• **INFORMATION SUPPLIED**:
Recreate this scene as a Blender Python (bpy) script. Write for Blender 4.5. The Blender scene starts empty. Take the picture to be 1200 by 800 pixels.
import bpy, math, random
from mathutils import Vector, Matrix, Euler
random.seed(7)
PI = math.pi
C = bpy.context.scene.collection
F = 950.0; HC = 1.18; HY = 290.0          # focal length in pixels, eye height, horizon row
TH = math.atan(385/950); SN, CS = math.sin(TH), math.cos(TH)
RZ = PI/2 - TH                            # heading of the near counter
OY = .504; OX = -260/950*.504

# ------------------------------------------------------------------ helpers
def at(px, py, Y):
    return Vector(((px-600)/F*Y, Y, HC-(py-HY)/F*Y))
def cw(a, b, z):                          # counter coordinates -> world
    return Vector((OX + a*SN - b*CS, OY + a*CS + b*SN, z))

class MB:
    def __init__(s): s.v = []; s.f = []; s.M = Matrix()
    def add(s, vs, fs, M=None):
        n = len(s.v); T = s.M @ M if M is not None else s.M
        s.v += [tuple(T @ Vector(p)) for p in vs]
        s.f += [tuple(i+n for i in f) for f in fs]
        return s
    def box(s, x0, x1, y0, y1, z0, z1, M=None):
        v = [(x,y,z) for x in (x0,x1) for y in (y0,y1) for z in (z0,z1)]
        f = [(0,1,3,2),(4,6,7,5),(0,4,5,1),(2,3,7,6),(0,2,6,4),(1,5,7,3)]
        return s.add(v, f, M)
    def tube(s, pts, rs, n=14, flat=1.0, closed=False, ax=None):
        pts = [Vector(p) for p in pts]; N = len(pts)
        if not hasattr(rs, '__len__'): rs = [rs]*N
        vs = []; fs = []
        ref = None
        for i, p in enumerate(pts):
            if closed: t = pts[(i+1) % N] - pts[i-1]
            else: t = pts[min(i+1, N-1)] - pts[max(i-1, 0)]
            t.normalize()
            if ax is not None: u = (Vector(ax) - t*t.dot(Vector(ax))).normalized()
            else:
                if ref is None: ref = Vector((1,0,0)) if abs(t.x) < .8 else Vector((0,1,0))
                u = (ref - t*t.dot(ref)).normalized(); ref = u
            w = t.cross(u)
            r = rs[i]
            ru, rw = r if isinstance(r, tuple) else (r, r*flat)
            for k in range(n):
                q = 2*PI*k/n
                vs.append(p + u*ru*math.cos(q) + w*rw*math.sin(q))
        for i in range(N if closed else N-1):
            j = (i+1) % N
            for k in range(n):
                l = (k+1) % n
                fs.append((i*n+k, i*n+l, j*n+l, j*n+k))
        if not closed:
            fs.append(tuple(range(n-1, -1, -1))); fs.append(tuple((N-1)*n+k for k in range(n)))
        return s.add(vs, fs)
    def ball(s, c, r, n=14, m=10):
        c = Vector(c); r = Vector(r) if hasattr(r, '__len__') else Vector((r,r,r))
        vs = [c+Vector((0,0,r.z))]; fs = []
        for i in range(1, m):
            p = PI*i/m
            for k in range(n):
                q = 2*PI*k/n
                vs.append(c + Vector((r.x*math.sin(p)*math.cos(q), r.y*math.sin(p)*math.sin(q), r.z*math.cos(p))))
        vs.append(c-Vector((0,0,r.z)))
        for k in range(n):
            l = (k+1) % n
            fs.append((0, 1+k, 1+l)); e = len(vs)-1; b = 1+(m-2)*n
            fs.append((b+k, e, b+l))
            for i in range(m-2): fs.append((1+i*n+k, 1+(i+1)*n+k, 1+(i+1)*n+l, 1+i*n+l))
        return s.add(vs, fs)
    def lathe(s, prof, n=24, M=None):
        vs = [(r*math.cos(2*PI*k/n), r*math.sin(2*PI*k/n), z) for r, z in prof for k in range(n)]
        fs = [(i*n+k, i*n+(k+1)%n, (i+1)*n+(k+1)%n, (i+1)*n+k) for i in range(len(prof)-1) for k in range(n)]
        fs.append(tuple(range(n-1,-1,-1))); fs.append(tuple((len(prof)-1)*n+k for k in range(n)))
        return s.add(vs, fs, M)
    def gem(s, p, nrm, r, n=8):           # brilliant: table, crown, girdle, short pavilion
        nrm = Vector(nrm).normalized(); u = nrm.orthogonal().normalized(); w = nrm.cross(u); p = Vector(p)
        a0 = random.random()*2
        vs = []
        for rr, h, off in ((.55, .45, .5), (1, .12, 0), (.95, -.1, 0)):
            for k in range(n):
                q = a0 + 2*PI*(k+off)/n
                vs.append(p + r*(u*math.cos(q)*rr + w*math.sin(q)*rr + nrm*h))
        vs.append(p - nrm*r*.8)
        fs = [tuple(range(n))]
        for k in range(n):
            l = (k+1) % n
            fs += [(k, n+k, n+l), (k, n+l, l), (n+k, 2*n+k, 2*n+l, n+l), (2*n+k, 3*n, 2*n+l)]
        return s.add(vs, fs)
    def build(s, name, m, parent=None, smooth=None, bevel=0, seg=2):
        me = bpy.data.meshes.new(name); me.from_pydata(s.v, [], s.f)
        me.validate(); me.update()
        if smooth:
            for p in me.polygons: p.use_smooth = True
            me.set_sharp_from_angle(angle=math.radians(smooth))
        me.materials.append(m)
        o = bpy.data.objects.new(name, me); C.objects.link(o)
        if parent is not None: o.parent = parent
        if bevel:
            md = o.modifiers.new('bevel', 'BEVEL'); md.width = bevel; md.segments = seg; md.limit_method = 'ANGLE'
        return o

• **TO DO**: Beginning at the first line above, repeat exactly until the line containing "return Vector((OX +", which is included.

• **RESPONSE TO THIS EXERCISE**:
Recreate this scene as a Blender Python (bpy) script. Write for Blender 4.5. The Blender scene starts empty. Take the picture to be 1200 by 800 pixels.
import bpy, math, random
from mathutils import Vector, Matrix, Euler
random.seed(7)
PI = math.pi
C = bpy.context.scene.collection
F = 950.0; HC = 1.18; HY = 290.0          # focal length in pixels, eye height, horizon row
TH = math.atan(385/950); SN, CS = math.sin(TH), math.cos(TH)
RZ = PI/2 - TH                            # heading of the near counter
OY = .504; OX = -260/950*.504

# ------------------------------------------------------------------ helpers
def at(px, py, Y):
    return Vector(((px-600)/F*Y, Y, HC-(py-HY)/F*Y))
def cw(a, b, z):                          # counter coordinates -> world
    return Vector((OX + a*SN - b*CS, OY + a*CS + b*SN, z))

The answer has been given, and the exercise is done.